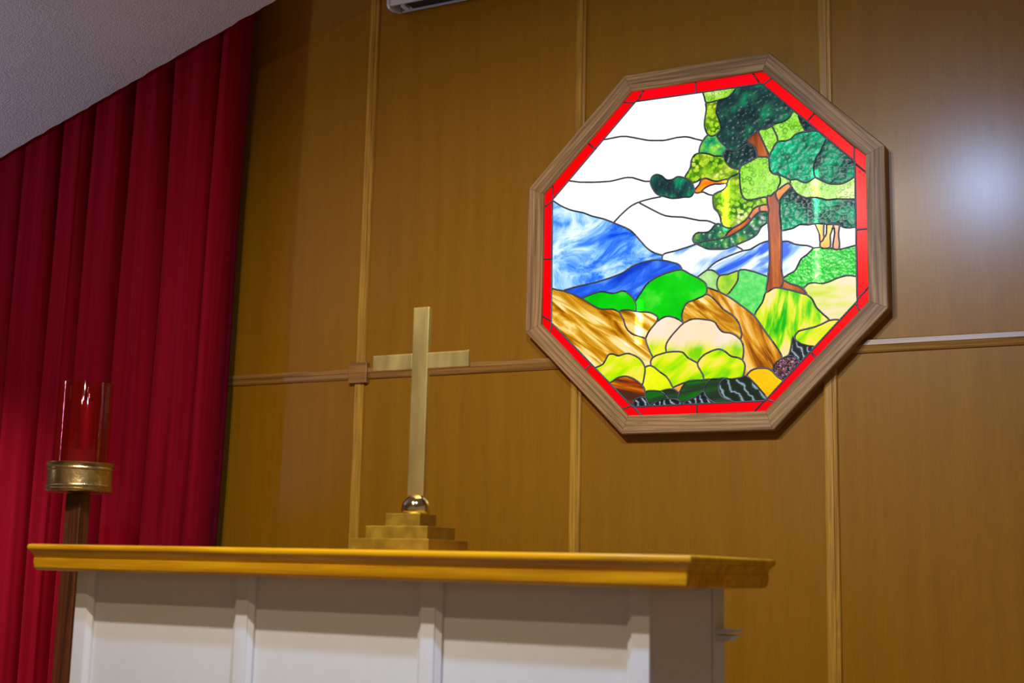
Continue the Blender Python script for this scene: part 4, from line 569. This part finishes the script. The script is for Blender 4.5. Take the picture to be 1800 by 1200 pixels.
for i in range(3):
    MB().box(bars[i]-ax+0.012, bars[i+1]-ax-0.012, PY0-ay, PY0-ay+0.0118, 0.0, UZ).build('front_panel', M['white'], al)
def pil(kind):
    c = [(0.0145, 0.020), (0.0175, 0.0195), (0.019, 0.016), (0.0215, 0.0145), (0.0255, 0.011), (0.029, 0.0085), (0.0305, 0.0085)]
    R = [(u, v) for u, v in c]+[(0.0305, 0.0)]; L = [(-u, v) for u, v in R][::-1]
    if kind == 'left': L = [(-0.021, 0.0), (-0.021, 0.020)]
    if kind == 'right': R = [(0.022, 0.020), (0.022, 0.0)]
    return L+R
for i, x in enumerate(bars):
    pr = pil('left' if i == 0 else 'right' if i == 3 else 'mid')
    MB().extrude([(u, -v) for u, v in pr], 0.0, UZ, lambda u, v, a: (x+u-ax, PY0-ay-0.0002+v, a)).build('pilaster', M['white'], al, smooth=25)
MB().box(PX1-ax-0.0038, PX1-ax, PY0-ay+0.001, PY1-ay, 0.0, UZ).build('side_panel', M['white'], al)
MB().box(PX0-ax-0.0, PX0-ax+0.0118, PY0-ay+0.001, PY1-ay, 0.0, UZ).build('side_panel', M['white'], al)
MB().box(PX0-ax, PX1-ax+0.002, PY1-ay+0.008, PY1-ay+0.088, 0.0, UZ, 0.003).build('rear_post', M['white'], al)
MB().extrude([(0.0022, 0.0), (0.047, 0.006), (0.0505, 0.0085), (0.0505, 0.012), (0.0022, 0.014)], PY1-ay+0.02, PY1-ay+0.08, lambda u, v, a: (PX1-ax+u, a, v+AZ-0.174)).build('ledge', M['white'], al)
MB().extrude([(0.0022, -0.014), (0.030, -0.014), (0.044, 0.0), (0.0022, -0.0004)], PY1-ay+0.025, PY1-ay+0.075, lambda u, v, a: (PX1-ax+u, a, v+AZ-0.174)).build('ledge_bracket', M['white'], al)

# ------------------------------------------------------------------ altar cross
cr = thing('altar_cross', 'tall brass cross on a ball and stepped base, standing on the altar', 'cross', (-0.272, -1.405, AZ))
cz0 = 0.0
for hx, hy, hh, nm in ((0.113, 0.098, 0.031, 'base_step'), (0.091, 0.069, 0.032, 'base_step'), (0.051, 0.040, 0.032, 'base_step')):
    MB().box(-hx, hx, -hy, hy, cz0, cz0+hh, 0.0012).build(nm, M['brass_dull'], cr); cz0 += hh
prof = []
for k in range(0, 25):
    a = -0.36*math.pi+k/24*(0.36+0.44)*math.pi
    prof.append((0.037*math.cos(a), cz0+0.012+0.037*math.sin(a)))
prof[0] = (prof[0][0], cz0+0.0002)
bx = 0.014
MB().lathe([(r, max(z, cz0+0.0002)) for r, z in prof], 40, bx, 0).build('ball', M['brass_bright'], cr, smooth=60)
zt = 0.627
MB().box(bx-0.0235, bx+0.0235, -0.0065, 0.0065, cz0+0.046, zt, 0.0012).build('upright', M['brass'], cr)
MB().box(bx-0.144, bx-0.0237, -0.0063, 0.0063, 0.4655, 0.5065, 0.0012).build('arm', M['brass'], cr)
MB().box(bx+0.0237, bx+0.144, -0.0063, 0.0063, 0.4655, 0.5065, 0.0012).build('arm', M['brass'], cr)

# ------------------------------------------------------------------ candle stand
cs = thing('candle_stand', 'dark wooden candle stand with brass cup and red glass cylinder, before the curtain', 'candle stand', (-1.832, -1.0, 0))
MB().box(-0.17, 0.17, -0.17, 0.17, 0.0, 0.03, 0.004).box(-0.12, 0.12, -0.12, 0.12, 0.03, 0.055, 0.004).build('foot', M['post'], cs)
MB().box(-0.029, 0.029, -0.029, 0.029, 0.055, 1.176, 0.003).build('post', M['post'], cs, rot=(0, 0, R_(12)))
cb = 1.178
MB().lathe([(0.002, cb), (0.030, cb), (0.098, cb+0.002), (0.107, cb+0.004), (0.1095, cb+0.008), (0.1095, cb+0.013), (0.107, cb+0.016), (0.107, cb+0.0195), (0.1085, cb+0.022), (0.1065, cb+0.025), (0.1055, cb+0.030),
            (0.1055, cb+0.074), (0.107, cb+0.076), (0.108, cb+0.080), (0.107, cb+0.083), (0.106, cb+0.086), (0.108, cb+0.089), (0.1095, cb+0.094), (0.1115, cb+0.098), (0.1115, cb+0.100),
            (0.104, cb+0.100), (0.103, cb+0.090), (0.102, cb+0.012), (0.002, cb+0.010)], 64).build('cup', M['brass_cup'], cs, smooth=35)
def red_glass():
    t = NT('red_glass')
    lw = t.n('ShaderNodeLayerWeight', i_Blend=0.25)
    tr = t.n('ShaderNodeBsdfTransparent', i_Color=(0.94, 0.42, 0.48, 1)); gl = t.n('ShaderNodeBsdfGlossy', i_Roughness=0.04, i_Color=(1, 0.85, 0.85, 1))
    fc = t.n('ShaderNodeMath', operation='MULTIPLY_ADD', i_0=lw.outputs['Facing'], i_1=0.08, i_2=0.025)
    wv = t.noise(t.coords(scale=(20, 20, 6)), 3, 3); t.t.links.new(t.bump(wv, 0.04, 0.01), gl.inputs['Normal'])
    mx = t.n('ShaderNodeMixShader', i_0=fc.outputs[0], i_1=tr.outputs[0], i_2=gl.outputs[0]); t.t.links.new(mx.outputs[0], t.out.inputs[0]); return t.m
g0 = cb+0.0125
MB().lathe([(0.0885, g0), (0.0885, 1.547), (0.0880, 1.548), (0.0862, 1.548), (0.0858, 1.547), (0.0858, g0)], 64, close=True).build('glass_cylinder', red_glass(), cs, smooth=50)
cn = thing('candle', 'short wax candle with a slim upper tube standing inside the red glass cylinder', 'candle', (-1.832, -1.0, g0))
wax = plain('red_wax', (0.17, 0.010, 0.016), 0.6, nscale=20)
MB().lathe([(0.002, 0.0), (0.064, 0.0), (0.064, 0.128), (0.060, 0.133), (0.002, 0.131)], 40).build('wax_body', wax, cn, smooth=40)
MB().lathe([(0.002, 0.1315), (0.024, 0.1315), (0.024, 0.292), (0.021, 0.296), (0.002, 0.296)], 32, 0.012, 0).build('oil_tube', plain('dark_red_plastic', (0.22, 0.014, 0.024), 0.6), cn, smooth=40)
MB().lathe([(0.0004, 0.296), (0.002, 0.296), (0.002, 0.318), (0.0004, 0.319)], 10, 0.012, 0).build('wick', M['black'], cn)
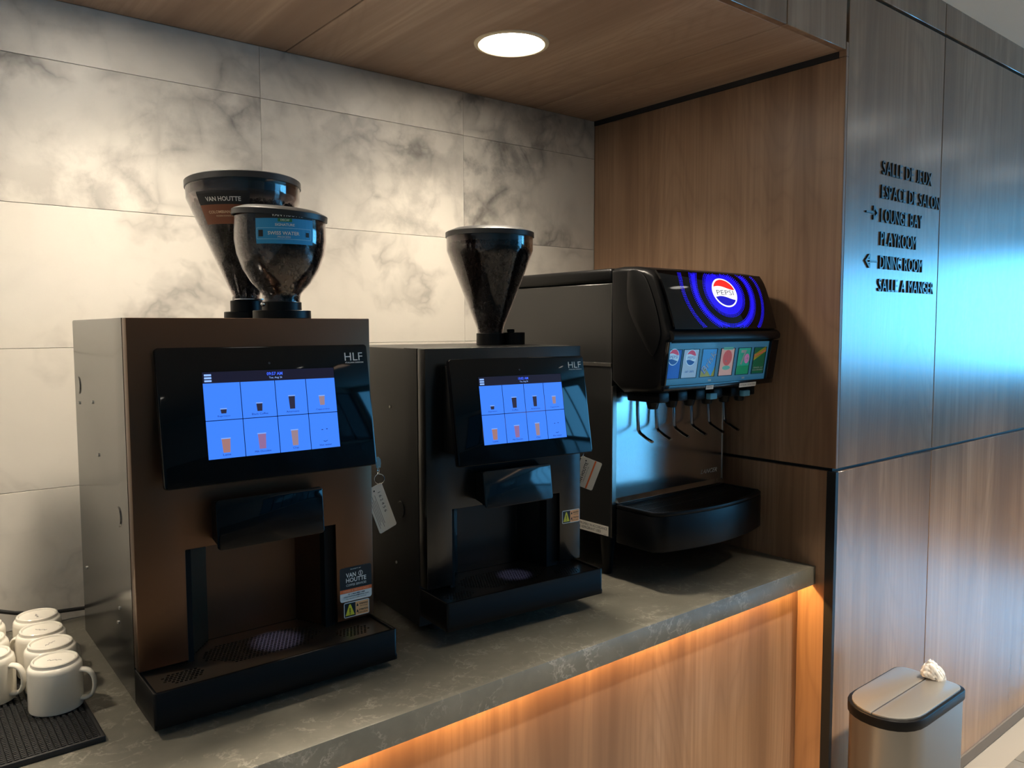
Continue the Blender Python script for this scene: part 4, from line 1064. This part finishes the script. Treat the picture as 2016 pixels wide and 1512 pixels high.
# ledge under the sign
b = bmesh.new(); rws = []
for i in range(25):
    x = hx0 + .006 + (hx1 - hx0 - .012) * i / 24; f = fbow(x)
    rws.append([b.verts.new((x, y + f, z)) for y, z in ((-.750, 1.4915), (-.7590, 1.4870), (-.7640, 1.4800), (-.7635, 1.4700), (-.7555, 1.4660), (-.748, 1.4662))])
for a, c in zip(rws, rws[1:]):
    for j in range(6): b.faces.new((a[j], a[(j + 1) % 6], c[(j + 1) % 6], c[j]))
b.faces.new(rws[0]); b.faces.new(rws[-1][::-1])
o = link('sign_ledge', bm_mesh(b), M_PLASTIC, head); shade_auto(o, 40)
# flavour window
fz0, fz1 = 1.3585, 1.4640
def win(u, v, d=.0):
    x = hx0 + u; q = v / (fz1 - fz0); y = -.7318 + (-.7480 + .7318) * q
    return Vector((x, y + fbow(x) - d, fz0 + v))
WW = hx1 - hx0; WH = fz1 - fz0
bmw = bmesh.new(); v2, f2 = rect2(.004, .003, WW - .008, WH - .003, 26, 2)
A_ = [bmw.verts.new(win(u, v, .0016)) for u, v in v2]
for f in f2: bmw.faces.new([A_[i] for i in f])
fw = link('flavour_window', bm_mesh(bmw), mat('flavour_backing', srgb(80, 118, 136), .45, 0, emit=srgb(56, 136, 178), es=.24), SF, True)
def wd(u, v, d=0): return win(u, v, .0018 + d)
cw, ch_ = .0525, .0670
cxs = [.0250, .0870, .1560, .2280, .3000, .3710]
def inkmat(n, *c): return mat(n, srgb(*c), .5, emit=srgb(int(c[0] * .8), c[1], min(255, int(c[2] * 1.1))), es=.30) if n.startswith(('card', 'logo')) else mat(n, srgb(*c), .5)
bgs = [inkmat('card_blue', 20, 92, 178), inkmat('card_silver', 178, 188, 200), inkmat('card_teal', 60, 140, 196), inkmat('card_pink', 240, 170, 150), inkmat('card_green', 40, 160, 124), inkmat('card_darkgreen', 16, 92, 56)]
RED, NAVY = inkmat('logo_red', 232, 70, 96), inkmat('logo_navy', 24, 84, 150)
VB = .0190
for i, cx in enumerate(cxs):
    u0, u1 = max(cx - cw / 2, .0052), cx + cw / 2; v0, v1 = VB, VB + ch_
    card = decal('flavour_card', rect2(u0, v0, u1, v1, 4, 2), wd, bgs[i], fw, .0012)
    def dd(n, sh, m, d=.0018): decal(n, sh, wd, m, card, d)
    if i == 0: logo(card, wd, cx, v0 + .0510, .0190, inkmat('card_white', 215, 225, 230), RED, NAVY, NAVY, .0016, 1.05)
    if i == 1:
        logo(card, wd, cx, v0 + .0480, .0190, inkmat('card_white', 215, 225, 230), RED, NAVY, NAVY, .0016, 1.05)
        dd('card_text', text2('DIET - DIETE', cx - .016, v0 + .0120, cx + .016, v0 + .0165, True), NAVY)
    if i == 2:
        dd('card_patch', poly2([(u0, v0), (u0 + .040, v0), (u0 + .016, v0 + .022), (u0, v0 + .018)]), M_YELLOW, .0015)
        dd('card_patch', poly2([(u0 + .040, v0), (u1, v0), (u1, v0 + .026), (u0 + .050, v0 + .018)]), M_YELLOW, .0015)
        dd('card_text', rot2(text2('Brisk', cx - .032, v0 + .026, cx + .032, v0 + .048, True), math.radians(52), cx, v0 + .037), NAVY, .0017)
        dd('card_text', rot2(text2('Brisk', cx - .030, v0 + .0275, cx + .030, v0 + .0465), math.radians(52), cx, v0 + .037), M_WHITE, .0020)
    if i == 3:
        dd('card_patch', ell2(cx, v0 + .044, .0185, .0195, 28), inkmat('card_red', 226, 92, 84)); dd('card_patch', rect2(cx - .020, v0 + .0640, cx + .020, v0 + .0710), inkmat('card_leaf', 110, 176, 150))
        dd('card_patch', ell2(cx, v0 + .0190, .0160, .0055, 20), inkmat('card_leaf', 110, 176, 150)); dd('card_patch', ell2(cx - .004, v0 + .0360, .0022, .0022, 10), M_WHITE, .0021)
    if i == 4:
        dd('card_text', text2('7', cx - .016, v0 + .024, cx + .008, v0 + .062, True), M_WHITE); dd('card_patch', ell2(cx + .012, v0 + .040, .0110, .0125, 24), inkmat('card_rose', 222, 120, 160), .0020)
        dd('card_text', text2('UP', cx + .0060, v0 + .0365, cx + .0180, v0 + .0435, True), M_WHITE, .0023)
        dd('card_patch', rect2(u0, v0, u1, v0 + .022, 3, 1), inkmat('card_green_deep', 24, 140, 84), .0014)
    if i == 5:
        dd('card_patch', poly2([(u0, v0 + .034), (u1, v0 + .056), (u1, v0 + .071), (u0, v0 + .050)]), M_YELLOW, .0016)
        dd('card_text', rot2(text2('Schweppes', cx - .028, v0 + .0480, cx + .028, v0 + .0570, True), math.radians(18), cx, v0 + .0525), inkmat('card_red', 190, 50, 40), .0020)
        dd('card_text', join2(text2('GINGER ALE', cx - .022, v0 + .0130, cx + .022, v0 + .0170, True), text2('SODA GINGEMBRE', cx - .025, v0 + .0070, cx + .025, v0 + .0108, True)), M_WHITE)
    tube('card_holder', [wd(u0 - .002, v0 - .001, .0010), wd(u1 + .002, v0 - .001, .0010), wd(u1 + .002, v1 + .001, .0010), wd(u0 - .002, v1 + .001, .0010)], .0011, M_PLASTICG, fw, 6, 1, True)
for cx in (.163, .303): decal('price_dot', rect2(cx, .0065, cx + .012, .0115), wd, M_WHITE, fw, .001)
bmw = bmesh.new(); A_ = [bmw.verts.new(win(u, v, .0066)) for u, v in v2]; B2 = [bmw.verts.new(win(u, v, .0054)) for u, v in v2]
for f in f2: bmw.faces.new([A_[i] for i in f]); bmw.faces.new([B2[i] for i in f][::-1])
bmw.normal_update(); mm = bpy.data.meshes.new('m'); bmw.to_mesh(mm); bmw.free(); link('clear_cover', mm, M_COVER, fw, True)
# bezel around the flavour window
def bezel(u0, u1, v0, v1):
    b = bmesh.new(); R_ = []
    for i in range(25):
        u = u0 + (u1 - u0) * i / 24; R_.append([b.verts.new(win(u, v, d)) for v, d in ((v0, -.002), (v0, .009), (v1, .009), (v1, -.002))])
    for a, c in zip(R_, R_[1:]):
        for j in range(4): b.faces.new((a[j], a[(j + 1) % 4], c[(j + 1) % 4], c[j]))
    b.faces.new(R_[0]); b.faces.new(R_[-1][::-1]); bmesh.ops.recalc_face_normals(b, faces=b.faces[:]); bevel(b, .002, 2, 60)
    o = link('window_bezel', bm_mesh(b), M_PLASTICG, head); shade_auto(o, 40)
bezel(.0, WW, -.010, .003); bezel(.0, .0045, .003, WH); bezel(WW - .036, WW, .003, WH)
# tape labels
def tape(s, u0, u1, v0, v1, tilt):
    f = lambda u, v, d=0: win(u, v, .0098 + d)
    c = (u0 + u1) / 2, (v0 + v1) / 2
    o = decal('tape_label', rot2(rect2(u0, v0, u1, v1, 3, 1), tilt, *c), f, M_PAPER, SF, .0002)
    decal('tape_text', rot2(text2(s, u0 + .004, v0 + .0030, u1 - .004, v1 - .0026), tilt, *c), f, M_GREYINK, o, .0006)
tape('WATER', .150, .179, -.0130, -.0030, .0); tape('SODA WATER', .287, .362, -.0145, -.0035, .01)
# six valves: block, nozzle, lever
vx = [-.462, -.392, -.3225, -.2500, -.1760, -.1075]
for i, x in enumerate(vx):
    b = box_bm(x - .019, x + .019, -.705, -.600, 1.3160, 1.3415); bevel(b, .004, 2)
    va = link('valve', bm_mesh(b), M_PLASTIC, SF); shade_auto(va)
    lathe('nozzle', [(0, 1.2985), (.0105, 1.2985), (.0125, 1.300), (.0165, 1.317), (0, 1.317)], M_PLASTIC, va, 20, x, -.668)
    # lever: flat strip down, bent forward at its foot
    path = [(x + .0, -.618, 1.322), (x + .0, -.619, 1.285), (x, -.622, 1.243), (x, -.628, 1.2350), (x, -.650, 1.2240), (x, -.668, 1.2170)]
    tube('lever', path, [.0056, .0056, .0056, .0056, .0056, .0058], M_LEVER, va, 8, .55)
    if i in (3, 5):
        sb = box_bm(x - .0375 - (.058 if 0 else .0) - .030 + .0375 - .0155, x - .0305 + .0135 , -.7145, -.700, 1.3150, 1.3305); bevel(sb, .002, 2)
        bt = link('push_button', bm_mesh(sb), inkmat('button_blue', 96, 170, 205), va, label='pale blue square push button'); shade_auto(bt)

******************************

→ **Brief**:
Nothing but the lines from the start of the records above through the line with "v+AZ-0.174)).build('ledge_bracket', M['white'], al)" should be retyped, each exactly as written; leave out all pictures.

→ **Final result**:
Continue the Blender Python script for this scene: part 4, from line 569. This part finishes the script. The script is for Blender 4.5. Take the picture to be 1800 by 1200 pixels.
for i in range(3):
    MB().box(bars[i]-ax+0.012, bars[i+1]-ax-0.012, PY0-ay, PY0-ay+0.0118, 0.0, UZ).build('front_panel', M['white'], al)
def pil(kind):
    c = [(0.0145, 0.020), (0.0175, 0.0195), (0.019, 0.016), (0.0215, 0.0145), (0.0255, 0.011), (0.029, 0.0085), (0.0305, 0.0085)]
    R = [(u, v) for u, v in c]+[(0.0305, 0.0)]; L = [(-u, v) for u, v in R][::-1]
    if kind == 'left': L = [(-0.021, 0.0), (-0.021, 0.020)]
    if kind == 'right': R = [(0.022, 0.020), (0.022, 0.0)]
    return L+R
for i, x in enumerate(bars):
    pr = pil('left' if i == 0 else 'right' if i == 3 else 'mid')
    MB().extrude([(u, -v) for u, v in pr], 0.0, UZ, lambda u, v, a: (x+u-ax, PY0-ay-0.0002+v, a)).build('pilaster', M['white'], al, smooth=25)
MB().box(PX1-ax-0.0038, PX1-ax, PY0-ay+0.001, PY1-ay, 0.0, UZ).build('side_panel', M['white'], al)
MB().box(PX0-ax-0.0, PX0-ax+0.0118, PY0-ay+0.001, PY1-ay, 0.0, UZ).build('side_panel', M['white'], al)
MB().box(PX0-ax, PX1-ax+0.002, PY1-ay+0.008, PY1-ay+0.088, 0.0, UZ, 0.003).build('rear_post', M['white'], al)
MB().extrude([(0.0022, 0.0), (0.047, 0.006), (0.0505, 0.0085), (0.0505, 0.012), (0.0022, 0.014)], PY1-ay+0.02, PY1-ay+0.08, lambda u, v, a: (PX1-ax+u, a, v+AZ-0.174)).build('ledge', M['white'], al)
MB().extrude([(0.0022, -0.014), (0.030, -0.014), (0.044, 0.0), (0.0022, -0.0004)], PY1-ay+0.025, PY1-ay+0.075, lambda u, v, a: (PX1-ax+u, a, v+AZ-0.174)).build('ledge_bracket', M['white'], al)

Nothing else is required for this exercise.